Back in December, former governor Nikki Haley and other members of the S.C. State Fiscal Accountability Authority (SFAA) voted to raise employee and employer retirement contribution rates to the South Carolina public pension fund by 0.5 percent each.

We warned at the time that larger increases were on the horizon, although the $826 million annual obligation being forced on taxpayers via this legislation, H. 3726, is far greater than anything we could have imagined.  We were calculating annual increases in the neighborhood of $500-600 million – to be distributed equally between taxpayers and state employees.

Turns out the tab is $226 million higher – with taxpayers on the hook for nearly every penny.

Who bears the blame for this debacle?  Aside from state lawmakers, culpability falls on the political appointees of the S.C. Retirement System Investment Commission (SCRSIC) – and the politicians who appointed them.

Under the “leadership” of Haley’s appointee Ed Giobbe and Reynolds Williams – the appointee of powerful Senate president Hugh Leatherman – the state’s pension fund has seen its debt soar by more than $7 billion in recent years (while losing more than $3 billion of its value).

S.C. treasurer Curtis Loftis (below) has been sounding alarm bells on this issue ever since he was elected in 2010 – risking his own political career in the process.  Not only did lawmakers ignore his warnings, though, earlier this year actually they voted to remove him from his oversight role.

(Click to view)

(Via SC Treasurer)

Loftis has consistently fought against the pension fund managers’ foolhardy “alternative investment” portfolio – advising them to follow a more conservative investment strategy, one that didn’t rely so heavily on exorbitant fees.  He also objected to the SCRSIC doling out massive bonuses to the very bureaucrats who produced some of the worst results of any large pension fund in America (at the highest price, too).

“I believe if you’re going to tell a story, tell the truth and the whole truth,” he told us four years ago. “Leaving out important details like our fund is underperforming its peers and paying some of the highest fees in the country is simply unacceptable.”

Sadly, no one listened … and the media didn’t start reporting on this disaster until it was too late.
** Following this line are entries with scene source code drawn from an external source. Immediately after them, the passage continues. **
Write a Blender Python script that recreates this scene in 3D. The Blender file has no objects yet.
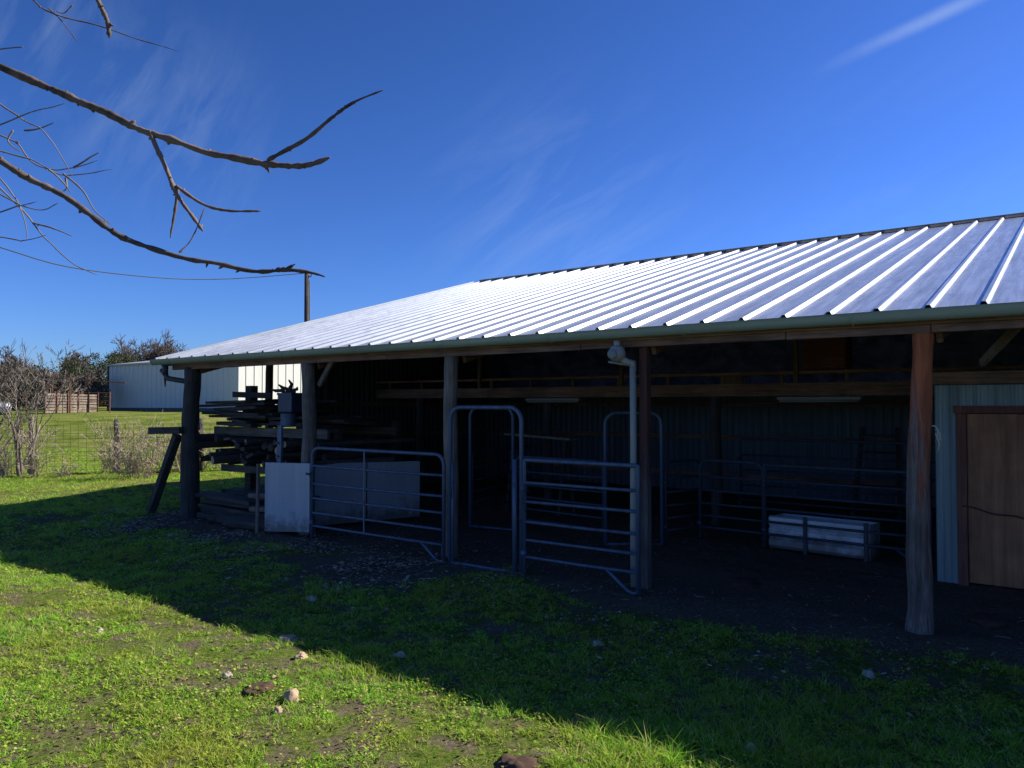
import bpy, math, random
import numpy as np
from mathutils import Vector, Matrix, noise as mnoise

R = math.radians
random.seed(7)
sc = bpy.context.scene
C = sc.collection
F, EYE, HY = 760.0, 1.9, 404.0
EXPO = 1.75

# ------------------------------------------------------------------ helpers
def px(x, y, Y):
    """world point seen at photo pixel (x, y) at distance Y"""
    return Vector(((x - 512) / F * Y, Y, EYE + (HY - y) / F * Y))

ORG = Vector((3.45, 6.39, 0.0))
UX, VX = Vector((.804, -.594, 0)), Vector((.594, .804, 0))
ROT = math.atan2(-.594, .804)
def bw(x, y, z=0.0):
    """barn axes (x right along the eave, y inwards) -> world"""
    return ORG + UX * x + VX * y + Vector((0, 0, z))

class MB:
    def __init__(s):
        s.v, s.f, s.m = [], [], []
    def add(s, vs, fs, mi=0):
        k = len(s.v)
        s.v.extend([tuple(p) for p in vs])
        s.f.extend([tuple(i + k for i in q) for q in fs])
        s.m.extend([mi] * len(fs))
    def box(s, a, b, mi=0):
        x0, y0, z0 = a; x1, y1, z1 = b
        s.add([(x0,y0,z0),(x1,y0,z0),(x1,y1,z0),(x0,y1,z0),(x0,y0,z1),(x1,y0,z1),(x1,y1,z1),(x0,y1,z1)],
              [(0,3,2,1),(4,5,6,7),(0,1,5,4),(1,2,6,5),(2,3,7,6),(3,0,4,7)], mi)
    def beam(s, p0, p1, w, h, up=(0,0,1), mi=0, tw=0.0):
        p0, p1 = Vector(p0), Vector(p1)
        d = (p1 - p0).normalized(); up = Vector(up)
        if abs(d.dot(up)) > .98: up = Vector((0,1,0))
        sd = d.cross(up).normalized(); u = sd.cross(d).normalized()
        if tw:
            q = Matrix.Rotation(tw, 3, d); sd = q @ sd; u = q @ u
        vs = []
        for p in (p0, p1):
            for a, b in ((-1,-1),(1,-1),(1,1),(-1,1)):
                vs.append(p + sd*(a*w/2) + u*(b*h/2))
        s.add(vs, [(0,3,2,1),(4,5,6,7),(0,1,5,4),(1,2,6,5),(2,3,7,6),(3,0,4,7)], mi)
    def tube(s, pts, rad, n=8, mi=0, caps=True, rough=0.0, seed=0):
        pts = [Vector(p) for p in pts]
        if not hasattr(rad, '__len__'): rad = [rad]*len(pts)
        k = len(s.v); prev = None
        for i, p in enumerate(pts):
            a = pts[max(i-1,0)]; b = pts[min(i+1,len(pts)-1)]
            d = (b-a).normalized()
            if prev is None:
                ref = Vector((0,0,1)) if abs(d.z) < .9 else Vector((1,0,0))
                sd = d.cross(ref).normalized()
            else:
                sd = (prev - d*prev.dot(d)).normalized()
            prev = sd; u = d.cross(sd)
            for j in range(n):
                t = 2*math.pi*j/n; r = rad[i]
                if rough:
                    q = p*3 + Vector((math.cos(t), math.sin(t), seed))*.8
                    r *= 1 + rough*mnoise.noise(q) + rough*.5*mnoise.noise(Vector((math.cos(t)*3+seed, math.sin(t)*3, p.z*.7)))
                s.v.append(tuple(p + sd*math.cos(t)*r + u*math.sin(t)*r))
        for i in range(len(pts)-1):
            for j in range(n):
                a = k+i*n+j; b = k+i*n+(j+1)%n
                s.f.append((a, b, b+n, a+n)); s.m.append(mi)
        if caps:
            s.f.append(tuple(k+j for j in range(n))[::-1]); s.m.append(mi)
            s.f.append(tuple(k+(len(pts)-1)*n+j for j in range(n))); s.m.append(mi)
    def lathe(s, prof, c=(0,0,0), n=16, mi=0):
        k = len(s.v)
        for r, z in prof:
            for j in range(n):
                t = 2*math.pi*j/n
                s.v.append((c[0]+r*math.cos(t), c[1]+r*math.sin(t), c[2]+z))
        for i in range(len(prof)-1):
            for j in range(n):
                a = k+i*n+j; b = k+i*n+(j+1)%n
                s.f.append((a,b,b+n,a+n)); s.m.append(mi)
    def build(s, name, mats, parent=None, smooth=False, bevel=0.0, **kw):
        me = bpy.data.meshes.new(name)
        me.from_pydata(s.v, [], s.f)
        if not isinstance(mats, (list, tuple)): mats = [mats]
        for m in mats: me.materials.append(m)
        if len(mats) > 1: me.polygons.foreach_set('material_index', s.m)
        if smooth: me.polygons.foreach_set('use_smooth', [True]*len(s.f))
        me.update()
        o = bpy.data.objects.new(name, me); C.objects.link(o)
        if parent: o.parent = parent
        if bevel:
            b = o.modifiers.new('bevel', 'BEVEL'); b.width = bevel; b.segments = 2; b.limit_method = 'ANGLE'
        if smooth and smooth != 'all':
            pass
        for a, b in kw.items(): o[a] = b
        return o

def tag(o, label, cat, group=None, kind=None):
    if label: o['label'] = label
    if cat: o['category'] = cat
    if group: o['group'] = group
    if kind: o['kind'] = kind
    return o
def thing(name, label, cat, loc=(0,0,0), rz=0.0, group=None):
    o = bpy.data.objects.new(name, None); C.objects.link(o)
    o.location = loc; o.rotation_euler = (0,0,rz); o.empty_display_size = .2
    return tag(o, label, cat, group)
def copy_tree(src, loc, rz, label=None):
    r = src.copy(); C.objects.link(r); r.location = loc; r.rotation_euler = (0,0,rz)
    if label: r['label'] = label
    for ch in list(src.children):
        c = ch.copy(); C.objects.link(c); c.parent = r
    return r

# ------------------------------------------------------------------ materials
def newmat(name):
    m = bpy.data.materials.new(name); m.use_nodes = True
    nt = m.node_tree; b = nt.nodes['Principled BSDF']
    return m, nt, b
def N(nt, t, **kw):
    n = nt.nodes.new(t)
    for k, v in kw.items():
        if k in n.inputs: n.inputs[k].default_value = v
        else: setattr(n, k, v)
    return n
def coords(nt, scale=(1,1,1), rot=(0,0,0), kind='Object'):
    tc = N(nt, 'ShaderNodeTexCoord'); mp = N(nt, 'ShaderNodeMapping')
    mp.inputs['Scale'].default_value = scale; mp.inputs['Rotation'].default_value = rot
    nt.links.new(tc.outputs[kind], mp.inputs['Vector']); return mp.outputs[0]
def noise_(nt, vec, scale, detail=5, rough=.6, dist=0):
    n = N(nt, 'ShaderNodeTexNoise'); n.inputs['Scale'].default_value = scale
    n.inputs['Detail'].default_value = detail; n.inputs['Roughness'].default_value = rough
    n.inputs['Distortion'].default_value = dist
    nt.links.new(vec, n.inputs['Vector']); return n.outputs['Fac']
def ramp(nt, fac, stops):
    r = N(nt, 'ShaderNodeValToRGB'); e = r.color_ramp.elements
    while len(e) < len(stops): e.new(.5)
    for el, (p, c) in zip(e, stops): el.position = p; el.color = (*c, 1) if len(c) == 3 else c
    nt.links.new(fac, r.inputs[0]); return r.outputs[0]
def mixc(nt, fac, a, b, mode='MIX'):
    m = N(nt, 'ShaderNodeMix', data_type='RGBA', blend_type=mode)
    if isinstance(fac, (int, float)): m.inputs[0].default_value = fac
    else: nt.links.new(fac, m.inputs[0])
    for i, v in ((6, a), (7, b)):
        if isinstance(v, tuple): m.inputs[i].default_value = (*v, 1)
        else: nt.links.new(v, m.inputs[i])
    return m.outputs[2]
def bump(nt, b, h, strength=.3, dist=.01):
    n = N(nt, 'ShaderNodeBump'); n.inputs['Strength'].default_value = strength; n.inputs['Distance'].default_value = dist
    nt.links.new(h, n.inputs['Height']); nt.links.new(n.outputs[0], b.inputs['Normal'])
def wood(name, c0, c1, c2, axis='x', rough=.85, patch=None, sc_=1.0):
    m, nt, b = newmat(name)
    s = {'x': (1.2, 22, 22), 'y': (22, 1.2, 22), 'z': (22, 22, 1.2)}[axis]
    v = coords(nt, tuple(a*sc_ for a in s)); g = noise_(nt, v, 1.6, 6, .65, .6)
    col = ramp(nt, g, [(.3, c0), (.5, c1), (.72, c2)])
    v2 = coords(nt); g2 = noise_(nt, v2, 1.7, 4, .6)
    dark = ramp(nt, g2, [(.35, (.55,.55,.58)), (.65, (1,1,1))])
    col = mixc(nt, 1.0, col, dark, 'MULTIPLY')
    if patch:   # reddish heartwood showing where bark and grey weathering are gone
        cc, lo, hi = patch
        tc = N(nt, 'ShaderNodeTexCoord'); sx = N(nt, 'ShaderNodeSeparateXYZ')
        nt.links.new(tc.outputs['Object'], sx.inputs[0])
        mr = N(nt, 'ShaderNodeMapRange'); mr.inputs[1].default_value = lo; mr.inputs[2].default_value = hi
        nt.links.new(sx.outputs['Z'], mr.inputs[0])
        vz = coords(nt, (11,11,1.2)); g3 = noise_(nt, vz, 1.4, 6, .7)
        ma = N(nt, 'ShaderNodeMath', operation='MULTIPLY_ADD'); ma.inputs[1].default_value = 1.0; 
        sub = N(nt, 'ShaderNodeMath', operation='SUBTRACT'); sub.inputs[1].default_value = .5
        nt.links.new(mr.outputs[0], sub.inputs[0])
        sc2 = N(nt, 'ShaderNodeMath', operation='MULTIPLY'); sc2.inputs[1].default_value = .55
        nt.links.new(sub.outputs[0], sc2.inputs[0])
        xa = N(nt, 'ShaderNodeMath', operation='MULTIPLY_ADD'); xa.inputs[1].default_value = 1.3
        nt.links.new(sx.outputs['X'], xa.inputs[0]); nt.links.new(sc2.outputs[0], xa.inputs[2])
        if name != 'cedar_log': xa.inputs[1].default_value = 0
        nt.links.new(g3, ma.inputs[0]); nt.links.new(xa.outputs[0], ma.inputs[2])
        fac = ramp(nt, ma.outputs[0], [(.36, (0,0,0)), (.62, (1,1,1))])
        red = ramp(nt, g, [(.3, tuple(a*.45 for a in cc)), (.6, cc)])
        col = mixc(nt, fac, col, red)
    nt.links.new(col, b.inputs['Base Color']); b.inputs['Roughness'].default_value = rough
    bump(nt, b, g, 1.0, .02)
    return m
def metal(name, col, rough=.4, met=.0, var=.25, streak='z', spec=.5, rust=None):
    m, nt, b = newmat(name)
    s = {'x': (.4, 9, 9), 'y': (9, .4, 9), 'z': (9, 9, .5)}[streak]
    g = noise_(nt, coords(nt, s), 1.3, 5, .6)
    c = ramp(nt, g, [(.3, tuple(a*(1-var) for a in col)), (.7, tuple(min(1,a*(1+var*.4)) for a in col))])
    if rust:
        g2 = noise_(nt, coords(nt), 9, 6, .7)
        c = mixc(nt, ramp(nt, g2, [(.60,(0,0,0)),(.68,(1,1,1))]), c, rust)
    nt.links.new(c, b.inputs['Base Color'])
    b.inputs['Metallic'].default_value = met; b.inputs['Specular IOR Level'].default_value = spec
    r = ramp(nt, g, [(.3, (rough*1.2,)*3), (.7, (rough*.85,)*3)]); nt.links.new(r, b.inputs['Roughness'])
    return m
def flat(name, col, rough=.8, var=.2, scale=6):
    m, nt, b = newmat(name)
    g = noise_(nt, coords(nt), scale, 5, .65)
    nt.links.new(ramp(nt, g, [(.3, tuple(a*(1-var) for a in col)), (.7, tuple(min(1,a*(1+var)) for a in col))]), b.inputs['Base Color'])
    b.inputs['Roughness'].default_value = rough
    return m

M = {}
M['beam'] = wood('weathered_brown_beam', (.15,.08,.052), (.28,.155,.105), (.39,.24,.17), 'x')
M['beam_y'] = wood('brown_rafter', (.15,.08,.052), (.28,.155,.105), (.39,.24,.17), 'y')
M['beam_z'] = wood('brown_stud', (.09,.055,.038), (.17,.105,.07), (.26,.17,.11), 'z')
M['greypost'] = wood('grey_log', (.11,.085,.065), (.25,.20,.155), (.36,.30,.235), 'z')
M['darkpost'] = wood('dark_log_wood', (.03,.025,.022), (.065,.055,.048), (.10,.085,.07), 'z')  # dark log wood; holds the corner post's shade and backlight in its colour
M['cedar'] = wood('cedar_log', (.05,.035,.03), (.20,.15,.12), (.42,.34,.28), 'z', patch=((.52,.14,.05), .4, 2.7))
M['redpost'] = wood('stained_post', (.10,.08,.07), (.18,.15,.13), (.26,.23,.20), 'z', patch=((.13,.05,.035), .6, 1.7))
M['board'] = wood('weathered_board', (.07,.055,.042), (.16,.13,.10), (.27,.23,.18), 'x')
M['boarddark'] = wood('dark_board', (.03,.024,.02), (.07,.056,.045), (.12,.10,.08), 'x')
M['log'] = wood('log_bark', (.04,.03,.024), (.09,.07,.055), (.15,.12,.095), 'x')
M['logend'] = flat('pale_cut_end', (.42,.33,.22), .9, .3, 30)
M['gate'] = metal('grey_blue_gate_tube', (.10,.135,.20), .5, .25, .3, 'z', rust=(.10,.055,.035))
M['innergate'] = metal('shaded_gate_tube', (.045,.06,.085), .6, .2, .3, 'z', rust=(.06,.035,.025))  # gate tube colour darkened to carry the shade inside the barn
M['gutter'] = metal('green_grey_gutter', (.36,.42,.33), .45, .1, .25, 'x')
M['pvc'] = metal('off_white_pipe', (.36,.34,.29), .45, 0, .2, 'z')
M['white'] = metal('white_panel', (.42,.42,.45), .5, 0, .12, 'z')
M['trough'] = metal('galvanised_white_sheet', (.60,.60,.62), .4, .2, .4, 'x')
for k_ in ('white', 'trough'):      # mud splashed on the lower edge and a few scuffs
    nt = M[k_].node_tree; b = nt.nodes['Principled BSDF']; src = b.inputs['Base Color'].links[0].from_socket
    tc = N(nt, 'ShaderNodeTexCoord'); sx = N(nt, 'ShaderNodeSeparateXYZ'); nt.links.new(tc.outputs['Object'], sx.inputs[0])
    mr = N(nt, 'ShaderNodeMapRange'); mr.inputs[1].default_value = .45; mr.inputs[2].default_value = 0; mr.inputs[4].default_value = .42
    nt.links.new(sx.outputs['Z'], mr.inputs[0])
    ad = N(nt, 'ShaderNodeMath', operation='ADD'); nt.links.new(mr.outputs[0], ad.inputs[0]); nt.links.new(noise_(nt, coords(nt), 5, 7, .7), ad.inputs[1])
    nt.links.new(mixc(nt, ramp(nt, ad.outputs[0], [(.60,(0,0,0)),(.85,(.75,.75,.75))]), src, (.10,.075,.055)), b.inputs['Base Color'])

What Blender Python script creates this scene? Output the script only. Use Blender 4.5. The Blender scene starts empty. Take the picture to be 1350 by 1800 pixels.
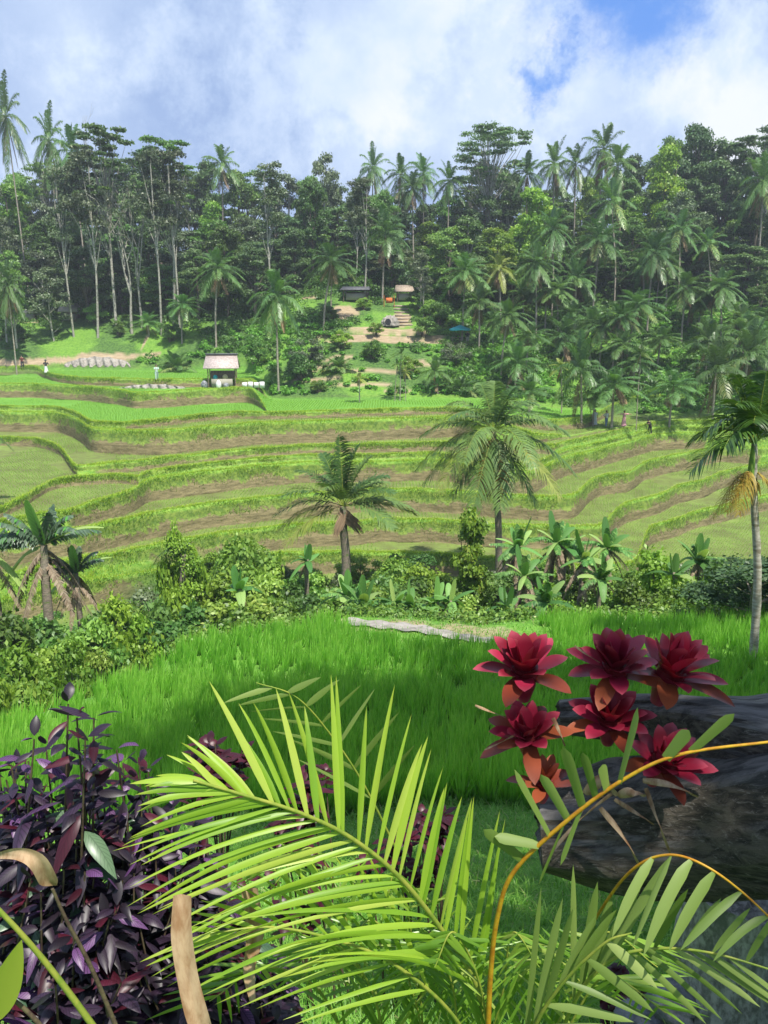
import bpy, math, random
import numpy as np
from math import radians, sin, cos, tan, atan, pi, sqrt
from mathutils import Vector, Matrix, Quaternion

random.seed(7)
R = np.random.default_rng(7)
scene = bpy.context.scene
col = scene.collection

# ------------------------------------------------------------------ camera
PITCH = radians(13.4); FOC = 1360.0
cp, sp = cos(PITCH), sin(PITCH)
cam = bpy.data.cameras.new('camera'); camo = bpy.data.objects.new('camera', cam); col.objects.link(camo)
cam.sensor_fit = 'VERTICAL'; cam.sensor_height = 36; cam.lens = 36 * FOC / 1800
cam.clip_start = 0.05; cam.clip_end = 3000
camo.location = (0, 0, 0); camo.rotation_euler = (pi / 2 - PITCH, 0, 0)
scene.camera = camo
scene.view_settings.view_transform = 'Standard'; scene.view_settings.look = 'None'
scene.view_settings.exposure = 0.95; scene.view_settings.gamma = 1
scene.render.film_transparent = False

# ------------------------------------------------------------------ sun and sky
SUN = Vector((0.50, -0.86, 0)).normalized()
ELEV = radians(64)
sdir = Vector((SUN.x * cos(ELEV), SUN.y * cos(ELEV), sin(ELEV)))
sl = bpy.data.lights.new('sun', 'SUN'); so = bpy.data.objects.new('sun', sl); col.objects.link(so)
sl.energy = 3.9; sl.angle = radians(0.6); sl.color = (1.0, 0.955, 0.87)
so.rotation_euler = sdir.to_track_quat('Z', 'Y').to_euler()

def ray(px, py):
    a = (px - 675) / FOC; b = (900 - py) / FOC
    return np.array([a, cp + b * sp, b * cp - sp])
def P(px, py, Y):
    d = ray(px, py); return d * (Y / d[1])
def proj(p):
    x, y, z = p[..., 0], p[..., 1], p[..., 2]
    f = y * cp - z * sp; u = y * sp + z * cp
    return 675 + FOC * x / f, 900 - FOC * u / f

world = bpy.data.worlds.new('World'); scene.world = world; world.use_nodes = True
def make_world():
    nt = world.node_tree; N = nt.nodes; L = nt.links; N.clear()
    out = N.new('ShaderNodeOutputWorld'); bg = N.new('ShaderNodeBackground'); L.new(bg.outputs[0], out.inputs[0])
    sky = N.new('ShaderNodeTexSky'); sky.sky_type = 'NISHITA'; sky.sun_disc = False
    sky.sun_elevation = ELEV; sky.sun_rotation = math.atan2(SUN.x, SUN.y)
    skm = N.new('ShaderNodeVectorMath'); skm.operation = 'MULTIPLY'; L.new(sky.outputs[0], skm.inputs[0]); skm.inputs[1].default_value = (0.085, 0.10, 0.125)
    tc = N.new('ShaderNodeTexCoord')
    def noise(scale, detail, rough, dist=0.0, vec=None):
        n = N.new('ShaderNodeTexNoise'); n.inputs['Scale'].default_value = scale; n.inputs['Detail'].default_value = detail
        n.inputs['Roughness'].default_value = rough; n.inputs['Distortion'].default_value = dist
        L.new(vec or tc.outputs['Generated'], n.inputs['Vector']); return n
    def math_(op, a, b=None, c=None, clamp=False):
        m = N.new('ShaderNodeMath'); m.operation = op; m.use_clamp = clamp
        for i, v in enumerate((a, b, c)):
            if v is None: continue
            if isinstance(v, (int, float)): m.inputs[i].default_value = v
            else: L.new(v, m.inputs[i])
        return m.outputs[0]
    def ramp(v, a, b):
        m = N.new('ShaderNodeMapRange'); m.interpolation_type = 'SMOOTHSTEP'; L.new(v, m.inputs[0])
        m.inputs[1].default_value = a; m.inputs[2].default_value = b; return m.outputs[0]
    # warp the direction a little so the banks of cloud have ragged borders
    wn = noise(5.0, 10, 0.68)
    sub = N.new('ShaderNodeVectorMath'); sub.operation = 'SUBTRACT'; L.new(wn.outputs['Color'], sub.inputs[0]); sub.inputs[1].default_value = (.5, .5, .5)
    scl = N.new('ShaderNodeVectorMath'); scl.operation = 'SCALE'; L.new(sub.outputs[0], scl.inputs[0]); scl.inputs['Scale'].default_value = 0.30
    add = N.new('ShaderNodeVectorMath'); add.operation = 'ADD'; L.new(tc.outputs['Generated'], add.inputs[0]); L.new(scl.outputs[0], add.inputs[1])
    def blob(px, py, r0, r1):
        d = ray(px, py); d = d / np.linalg.norm(d)
        v = N.new('ShaderNodeVectorMath'); v.operation = 'DISTANCE'; L.new(add.outputs[0], v.inputs[0]); v.inputs[1].default_value = tuple(d)
        return ramp(v.outputs['Value'], r1, r0)
    gap = math_('MAXIMUM', blob(1100, 45, 0.03, 0.115), blob(960, 130, 0.0, 0.05))
    gap = math_('MAXIMUM', gap, math_('MULTIPLY', blob(1165, 0, 0.01, 0.06), 0.8))
    n1 = noise(3.8, 13, 0.66, 0.15)
    bright = ramp(n1.outputs['Fac'], 0.45, 0.60)
    bb = blob(860, 110, 0.02, 0.22)
    for a in ((980, 30, 0.02, 0.14), (700, 190, 0.02, 0.17), (1290, 150, 0.02, 0.17), (1040, 190, .0, .15)):
        bb = math_('MAXIMUM', bb, blob(*a))
    soft = math_('MAXIMUM', math_('MULTIPLY', blob(130, 110, 0.0, 0.2), .65), math_('MULTIPLY', blob(420, 30, 0.0, 0.12), .5))
    bb = math_('MAXIMUM', bb, soft)
    dark = blob(640, 40, 0.03, 0.16)
    dark = math_('MAXIMUM', dark, blob(330, 120, 0.02, 0.15)); dark = math_('MAXIMUM', dark, blob(1320, 20, 0.02, 0.10))
    tone = math_('ADD', math_('MULTIPLY', bb, 0.62), math_('MULTIPLY', bright, 0.48))
    tone = math_('SUBTRACT', tone, math_('MULTIPLY', dark, 0.22), clamp=True)
    cr = N.new('ShaderNodeValToRGB'); L.new(tone, cr.inputs[0]); e = cr.color_ramp.elements
    e[0].position = 0.0; e[0].color = (0.19, 0.265, 0.43, 1); e[1].position = 1.0; e[1].color = (0.50, 0.525, 0.56, 1)
    m1 = e.new(0.30); m1.color = (0.28, 0.355, 0.50, 1); m2 = e.new(0.62); m2.color = (0.38, 0.45, 0.56, 1)
    blue = N.new('ShaderNodeMixRGB'); blue.inputs[0].default_value = 0.75; L.new(skm.outputs[0], blue.inputs[1]); blue.inputs[2].default_value = (0.06, 0.17, 0.47, 1)
    mx = N.new('ShaderNodeMixRGB'); L.new(gap, mx.inputs[0]); L.new(cr.outputs[0], mx.inputs[1]); L.new(blue.outputs[0], mx.inputs[2])
    L.new(mx.outputs[0], bg.inputs[0]); bg.inputs[1].default_value = 1.0
make_world()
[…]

This entire saga is yet another sad and costly reminder of why South Carolina will never move forward.  Connected elites receive appointments that they use to enrich themselves, while politicians and media are asleep at the wheel.  And when the whole thing blows up, taxpayers get screwed over while absolutely nothing is done to fix the underlying problem.

And for what?  So state government can continue doling out inflated salaries and benefits to hundreds of thousands of employees (the majority of whom aren’t even performing core functions of government)? 

Again … this is why South Carolina will never move forward.